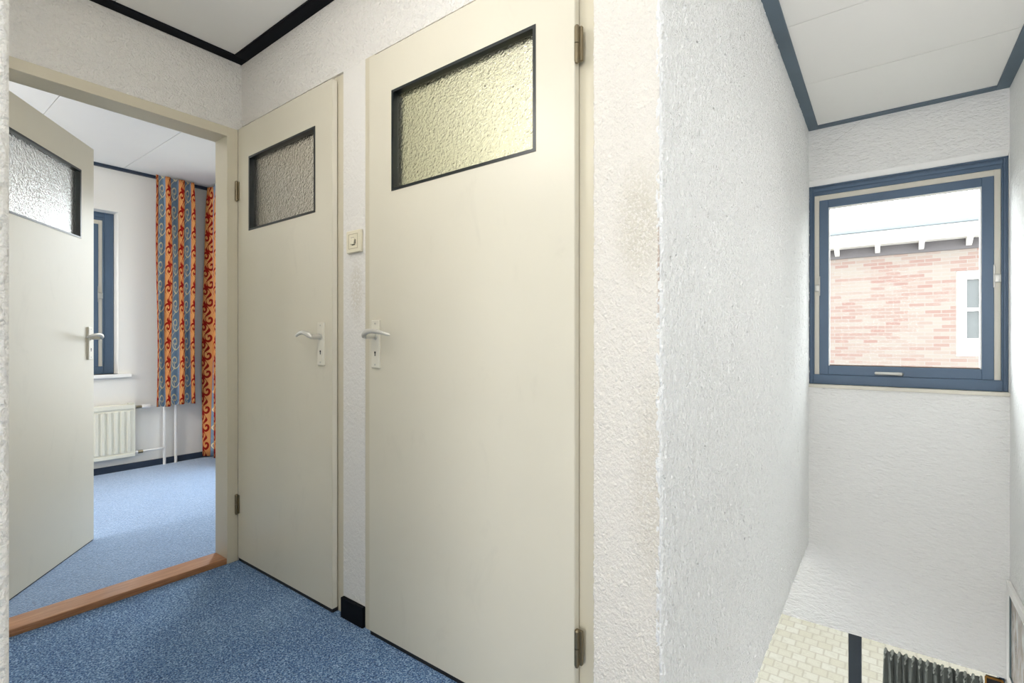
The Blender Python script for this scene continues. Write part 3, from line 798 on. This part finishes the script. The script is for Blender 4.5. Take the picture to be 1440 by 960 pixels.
def portal(name, M_, sx, sy):
    l = bpy.data.lights.new(name, 'AREA'); l.shape = 'RECTANGLE'; l.size = sx; l.size_y = sy; l.cycles.is_portal = True
    o = bpy.data.objects.new(name, l); o.matrix_world = M_; COL.objects.link(o)
def look(loc, d):
    return Matrix.Translation(loc) @ Vector(d).to_track_quat('-Z', 'Y').to_matrix().to_4x4()
portal('portal_stairwell', look(((XC+XR)/2, YN+.21, 1.4), (0,-1,0)), .93, 1.28)
portal('portal_bedroom', look((XF-.24, .99, 1.41), (1,0,0)), .58, 1.27)
portal('portal_bedroom_side', look((-4.0, YG+.19, 1.175), (0,-1,0)), 1.0, 1.85)
portal('portal_ground', look((-.68, YN+.21, -1.37), (0,-1,0)), 2.43, 1.16)
portal('portal_back', look((-.16, -2.39, 1.35), (0,1,0)), 1.2, 1.7)
def lamp(name, loc, e, col, rad=.12):
    l = bpy.data.lights.new(name, 'POINT'); l.energy = e; l.color = col; l.shadow_soft_size = rad
    o = bpy.data.objects.new(name, l); o.location = loc; COL.objects.link(o)
lamp('bathroom_lamp', (-1.0, 2.2, 2.15), 10.5, (1, .985, .93))
lamp('cupboard_fill', (-2.0, 2.2, 2.2), 15, (1, .95, .88))  # added light behind the small door to brighten its glass
lamp('stairwell_fill', (.43, 1.25, 1.45), 4.0, (1, .99, .98), .08)  # unseen fill light added by the right wall, no fixture
lamp('stairwell_fill', (.43, 2.2, 1.45), 5.6, (1, .99, .98), .08)  # second added fill, brightens the long wall and the window end
lamp('landing_fill', (.15, -.7, 1.9), 16, (1, .985, .965), .2)  # added fill behind the viewer, no fixture
lamp('ground_floor_fill', (-.1, 1.6, -.95), 13, (1, .99, .98), .2)  # added fill from below, lifts the stairwell walls and ceiling
lamp('hall_fill', (-1.22, .32, 1.95), 9.5, (1, .985, .965), .1)  # unseen fill added above the frame for the hall walls and doors
lamp('bedroom_fill', (-3.6, -.95, 1.7), 75, (1, .985, .965), .2)  # added fill out of view, brightens the bedroom

# ------------------------------------------------------------------ camera
c = bpy.data.cameras.new('camera'); c.sensor_width = 36; c.lens = 17.5; c.clip_start = .02
co = bpy.data.objects.new('camera', c); COL.objects.link(co)
co.location = (0, 0, 1.03); co.rotation_euler = (PI/2, 0, math.radians(36.87))
S.camera = co
S.view_settings.view_transform = 'Standard'; S.view_settings.look = 'None'
S.view_settings.gamma = 1; S.view_settings.use_curve_mapping = False; S.view_settings.exposure = 0
S.cycles.max_bounces = 12; S.cycles.diffuse_bounces = 6; S.cycles.transmission_bounces = 8; S.cycles.transparent_max_bounces = 12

### Exercise brief
Your task is an exact transcription of all the data, minus the pictures.

### Reply
The Blender Python script for this scene continues. Write part 3, from line 798 on. This part finishes the script. The script is for Blender 4.5. Take the picture to be 1440 by 960 pixels.
def portal(name, M_, sx, sy):
    l = bpy.data.lights.new(name, 'AREA'); l.shape = 'RECTANGLE'; l.size = sx; l.size_y = sy; l.cycles.is_portal = True
    o = bpy.data.objects.new(name, l); o.matrix_world = M_; COL.objects.link(o)
def look(loc, d):
    return Matrix.Translation(loc) @ Vector(d).to_track_quat('-Z', 'Y').to_matrix().to_4x4()
portal('portal_stairwell', look(((XC+XR)/2, YN+.21, 1.4), (0,-1,0)), .93, 1.28)
portal('portal_bedroom', look((XF-.24, .99, 1.41), (1,0,0)), .58, 1.27)
portal('portal_bedroom_side', look((-4.0, YG+.19, 1.175), (0,-1,0)), 1.0, 1.85)
portal('portal_ground', look((-.68, YN+.21, -1.37), (0,-1,0)), 2.43, 1.16)
portal('portal_back', look((-.16, -2.39, 1.35), (0,1,0)), 1.2, 1.7)
def lamp(name, loc, e, col, rad=.12):
    l = bpy.data.lights.new(name, 'POINT'); l.energy = e; l.color = col; l.shadow_soft_size = rad
    o = bpy.data.objects.new(name, l); o.location = loc; COL.objects.link(o)
lamp('bathroom_lamp', (-1.0, 2.2, 2.15), 10.5, (1, .985, .93))
lamp('cupboard_fill', (-2.0, 2.2, 2.2), 15, (1, .95, .88))  # added light behind the small door to brighten its glass
lamp('stairwell_fill', (.43, 1.25, 1.45), 4.0, (1, .99, .98), .08)  # unseen fill light added by the right wall, no fixture
lamp('stairwell_fill', (.43, 2.2, 1.45), 5.6, (1, .99, .98), .08)  # second added fill, brightens the long wall and the window end
lamp('landing_fill', (.15, -.7, 1.9), 16, (1, .985, .965), .2)  # added fill behind the viewer, no fixture
lamp('ground_floor_fill', (-.1, 1.6, -.95), 13, (1, .99, .98), .2)  # added fill from below, lifts the stairwell walls and ceiling
lamp('hall_fill', (-1.22, .32, 1.95), 9.5, (1, .985, .965), .1)  # unseen fill added above the frame for the hall walls and doors
lamp('bedroom_fill', (-3.6, -.95, 1.7), 75, (1, .985, .965), .2)  # added fill out of view, brightens the bedroom

# ------------------------------------------------------------------ camera
c = bpy.data.cameras.new('camera'); c.sensor_width = 36; c.lens = 17.5; c.clip_start = .02
co = bpy.data.objects.new('camera', c); COL.objects.link(co)
co.location = (0, 0, 1.03); co.rotation_euler = (PI/2, 0, math.radians(36.87))
S.camera = co
S.view_settings.view_transform = 'Standard'; S.view_settings.look = 'None'
S.view_settings.gamma = 1; S.view_settings.use_curve_mapping = False; S.view_settings.exposure = 0
S.cycles.max_bounces = 12; S.cycles.diffuse_bounces = 6; S.cycles.transmission_bounces = 8; S.cycles.transparent_max_bounces = 12